## TASK DESCRIPTION
Transcribe the listing below word for word.

start STORED DATA

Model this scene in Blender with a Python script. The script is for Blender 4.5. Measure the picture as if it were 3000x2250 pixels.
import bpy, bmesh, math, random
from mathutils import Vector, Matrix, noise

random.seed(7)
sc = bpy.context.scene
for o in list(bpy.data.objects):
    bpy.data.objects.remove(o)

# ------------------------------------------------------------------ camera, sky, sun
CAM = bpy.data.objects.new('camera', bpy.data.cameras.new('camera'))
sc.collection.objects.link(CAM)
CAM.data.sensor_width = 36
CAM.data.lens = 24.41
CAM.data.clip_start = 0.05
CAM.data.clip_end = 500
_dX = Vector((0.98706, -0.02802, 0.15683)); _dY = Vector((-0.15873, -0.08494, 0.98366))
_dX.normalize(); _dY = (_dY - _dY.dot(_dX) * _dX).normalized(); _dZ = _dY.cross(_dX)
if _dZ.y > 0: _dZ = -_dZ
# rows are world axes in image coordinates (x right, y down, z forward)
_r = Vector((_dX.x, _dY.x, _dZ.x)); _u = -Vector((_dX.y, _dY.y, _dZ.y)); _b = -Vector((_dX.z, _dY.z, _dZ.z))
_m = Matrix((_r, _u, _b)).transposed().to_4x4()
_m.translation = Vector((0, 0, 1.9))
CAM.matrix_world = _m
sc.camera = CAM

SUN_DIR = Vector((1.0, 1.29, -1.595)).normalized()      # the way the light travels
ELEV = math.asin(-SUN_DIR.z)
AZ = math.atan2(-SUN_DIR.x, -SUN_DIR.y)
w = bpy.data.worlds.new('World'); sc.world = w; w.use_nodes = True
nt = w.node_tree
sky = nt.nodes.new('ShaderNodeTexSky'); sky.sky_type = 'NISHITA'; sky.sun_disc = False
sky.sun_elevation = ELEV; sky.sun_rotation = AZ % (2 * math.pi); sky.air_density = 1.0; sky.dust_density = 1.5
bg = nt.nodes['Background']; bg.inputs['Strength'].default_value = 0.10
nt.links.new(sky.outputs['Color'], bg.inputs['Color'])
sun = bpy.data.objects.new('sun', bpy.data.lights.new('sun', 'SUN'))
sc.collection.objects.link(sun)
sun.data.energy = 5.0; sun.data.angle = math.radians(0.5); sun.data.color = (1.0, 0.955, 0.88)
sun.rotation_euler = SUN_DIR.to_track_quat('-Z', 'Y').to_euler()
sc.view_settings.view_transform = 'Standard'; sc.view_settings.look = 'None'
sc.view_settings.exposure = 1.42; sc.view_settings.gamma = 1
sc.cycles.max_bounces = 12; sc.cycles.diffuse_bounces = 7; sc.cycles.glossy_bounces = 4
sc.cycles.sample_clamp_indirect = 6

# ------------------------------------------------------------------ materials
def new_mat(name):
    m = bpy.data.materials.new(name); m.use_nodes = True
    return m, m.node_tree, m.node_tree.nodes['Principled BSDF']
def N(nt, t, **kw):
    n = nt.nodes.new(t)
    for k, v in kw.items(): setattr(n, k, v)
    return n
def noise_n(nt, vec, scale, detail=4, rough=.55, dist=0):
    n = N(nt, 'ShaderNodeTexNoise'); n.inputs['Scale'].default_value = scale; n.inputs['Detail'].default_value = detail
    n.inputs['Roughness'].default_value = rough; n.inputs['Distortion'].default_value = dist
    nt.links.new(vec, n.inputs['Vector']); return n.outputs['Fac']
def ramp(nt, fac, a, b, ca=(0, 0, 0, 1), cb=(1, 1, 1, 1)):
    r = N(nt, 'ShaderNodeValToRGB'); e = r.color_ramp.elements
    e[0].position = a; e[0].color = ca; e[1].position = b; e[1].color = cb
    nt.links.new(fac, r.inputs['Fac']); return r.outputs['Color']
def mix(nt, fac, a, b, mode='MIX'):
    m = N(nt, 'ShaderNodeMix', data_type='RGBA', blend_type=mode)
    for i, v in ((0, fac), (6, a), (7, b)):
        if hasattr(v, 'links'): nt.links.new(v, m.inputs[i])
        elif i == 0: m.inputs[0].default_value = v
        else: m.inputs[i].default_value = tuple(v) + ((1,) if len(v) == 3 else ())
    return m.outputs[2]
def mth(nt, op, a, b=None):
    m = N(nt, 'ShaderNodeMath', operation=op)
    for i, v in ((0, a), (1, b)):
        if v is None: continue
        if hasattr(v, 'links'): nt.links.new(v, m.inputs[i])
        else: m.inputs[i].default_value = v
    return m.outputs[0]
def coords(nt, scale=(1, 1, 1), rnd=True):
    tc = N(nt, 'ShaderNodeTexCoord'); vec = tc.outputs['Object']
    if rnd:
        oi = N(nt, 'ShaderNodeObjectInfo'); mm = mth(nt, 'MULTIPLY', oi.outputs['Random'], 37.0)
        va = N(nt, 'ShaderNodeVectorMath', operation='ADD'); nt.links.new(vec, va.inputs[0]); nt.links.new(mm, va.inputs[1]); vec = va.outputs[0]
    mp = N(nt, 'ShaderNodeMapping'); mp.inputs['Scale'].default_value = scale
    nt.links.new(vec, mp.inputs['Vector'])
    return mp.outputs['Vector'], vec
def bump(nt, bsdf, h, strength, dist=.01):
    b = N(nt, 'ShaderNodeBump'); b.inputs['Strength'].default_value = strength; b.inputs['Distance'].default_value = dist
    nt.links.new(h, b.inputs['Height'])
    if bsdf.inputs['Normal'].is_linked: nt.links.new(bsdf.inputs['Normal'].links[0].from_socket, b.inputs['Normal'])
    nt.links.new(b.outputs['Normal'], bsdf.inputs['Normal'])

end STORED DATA

## REPLY
Model this scene in Blender with a Python script. The script is for Blender 4.5. Measure the picture as if it were 3000x2250 pixels.
import bpy, bmesh, math, random
from mathutils import Vector, Matrix, noise

random.seed(7)
sc = bpy.context.scene
for o in list(bpy.data.objects):
    bpy.data.objects.remove(o)

# ------------------------------------------------------------------ camera, sky, sun
CAM = bpy.data.objects.new('camera', bpy.data.cameras.new('camera'))
sc.collection.objects.link(CAM)
CAM.data.sensor_width = 36
CAM.data.lens = 24.41
CAM.data.clip_start = 0.05
CAM.data.clip_end = 500
_dX = Vector((0.98706, -0.02802, 0.15683)); _dY = Vector((-0.15873, -0.08494, 0.98366))
_dX.normalize(); _dY = (_dY - _dY.dot(_dX) * _dX).normalized(); _dZ = _dY.cross(_dX)
if _dZ.y > 0: _dZ = -_dZ
# rows are world axes in image coordinates (x right, y down, z forward)
_r = Vector((_dX.x, _dY.x, _dZ.x)); _u = -Vector((_dX.y, _dY.y, _dZ.y)); _b = -Vector((_dX.z, _dY.z, _dZ.z))
_m = Matrix((_r, _u, _b)).transposed().to_4x4()
_m.translation = Vector((0, 0, 1.9))
CAM.matrix_world = _m
sc.camera = CAM

SUN_DIR = Vector((1.0, 1.29, -1.595)).normalized()      # the way the light travels
ELEV = math.asin(-SUN_DIR.z)
AZ = math.atan2(-SUN_DIR.x, -SUN_DIR.y)
w = bpy.data.worlds.new('World'); sc.world = w; w.use_nodes = True
nt = w.node_tree
sky = nt.nodes.new('ShaderNodeTexSky'); sky.sky_type = 'NISHITA'; sky.sun_disc = False
sky.sun_elevation = ELEV; sky.sun_rotation = AZ % (2 * math.pi); sky.air_density = 1.0; sky.dust_density = 1.5
bg = nt.nodes['Background']; bg.inputs['Strength'].default_value = 0.10
nt.links.new(sky.outputs['Color'], bg.inputs['Color'])
sun = bpy.data.objects.new('sun', bpy.data.lights.new('sun', 'SUN'))
sc.collection.objects.link(sun)
sun.data.energy = 5.0; sun.data.angle = math.radians(0.5); sun.data.color = (1.0, 0.955, 0.88)
sun.rotation_euler = SUN_DIR.to_track_quat('-Z', 'Y').to_euler()
sc.view_settings.view_transform = 'Standard'; sc.view_settings.look = 'None'
sc.view_settings.exposure = 1.42; sc.view_settings.gamma = 1
sc.cycles.max_bounces = 12; sc.cycles.diffuse_bounces = 7; sc.cycles.glossy_bounces = 4
sc.cycles.sample_clamp_indirect = 6

# ------------------------------------------------------------------ materials
def new_mat(name):
    m = bpy.data.materials.new(name); m.use_nodes = True
    return m, m.node_tree, m.node_tree.nodes['Principled BSDF']
def N(nt, t, **kw):
    n = nt.nodes.new(t)
    for k, v in kw.items(): setattr(n, k, v)
    return n
def noise_n(nt, vec, scale, detail=4, rough=.55, dist=0):
    n = N(nt, 'ShaderNodeTexNoise'); n.inputs['Scale'].default_value = scale; n.inputs['Detail'].default_value = detail
    n.inputs['Roughness'].default_value = rough; n.inputs['Distortion'].default_value = dist
    nt.links.new(vec, n.inputs['Vector']); return n.outputs['Fac']
def ramp(nt, fac, a, b, ca=(0, 0, 0, 1), cb=(1, 1, 1, 1)):
    r = N(nt, 'ShaderNodeValToRGB'); e = r.color_ramp.elements
    e[0].position = a; e[0].color = ca; e[1].position = b; e[1].color = cb
    nt.links.new(fac, r.inputs['Fac']); return r.outputs['Color']
def mix(nt, fac, a, b, mode='MIX'):
    m = N(nt, 'ShaderNodeMix', data_type='RGBA', blend_type=mode)
    for i, v in ((0, fac), (6, a), (7, b)):
        if hasattr(v, 'links'): nt.links.new(v, m.inputs[i])
        elif i == 0: m.inputs[0].default_value = v
        else: m.inputs[i].default_value = tuple(v) + ((1,) if len(v) == 3 else ())
    return m.outputs[2]
def mth(nt, op, a, b=None):
    m = N(nt, 'ShaderNodeMath', operation=op)
    for i, v in ((0, a), (1, b)):
        if v is None: continue
        if hasattr(v, 'links'): nt.links.new(v, m.inputs[i])
        else: m.inputs[i].default_value = v
    return m.outputs[0]
def coords(nt, scale=(1, 1, 1), rnd=True):
    tc = N(nt, 'ShaderNodeTexCoord'); vec = tc.outputs['Object']
    if rnd:
        oi = N(nt, 'ShaderNodeObjectInfo'); mm = mth(nt, 'MULTIPLY', oi.outputs['Random'], 37.0)
        va = N(nt, 'ShaderNodeVectorMath', operation='ADD'); nt.links.new(vec, va.inputs[0]); nt.links.new(mm, va.inputs[1]); vec = va.outputs[0]
    mp = N(nt, 'ShaderNodeMapping'); mp.inputs['Scale'].default_value = scale
    nt.links.new(vec, mp.inputs['Vector'])
    return mp.outputs['Vector'], vec
def bump(nt, bsdf, h, strength, dist=.01):
    b = N(nt, 'ShaderNodeBump'); b.inputs['Strength'].default_value = strength; b.inputs['Distance'].default_value = dist
    nt.links.new(h, b.inputs['Height'])
    if bsdf.inputs['Normal'].is_linked: nt.links.new(bsdf.inputs['Normal'].links[0].from_socket, b.inputs['Normal'])
    nt.links.new(b.outputs['Normal'], bsdf.inputs['Normal'])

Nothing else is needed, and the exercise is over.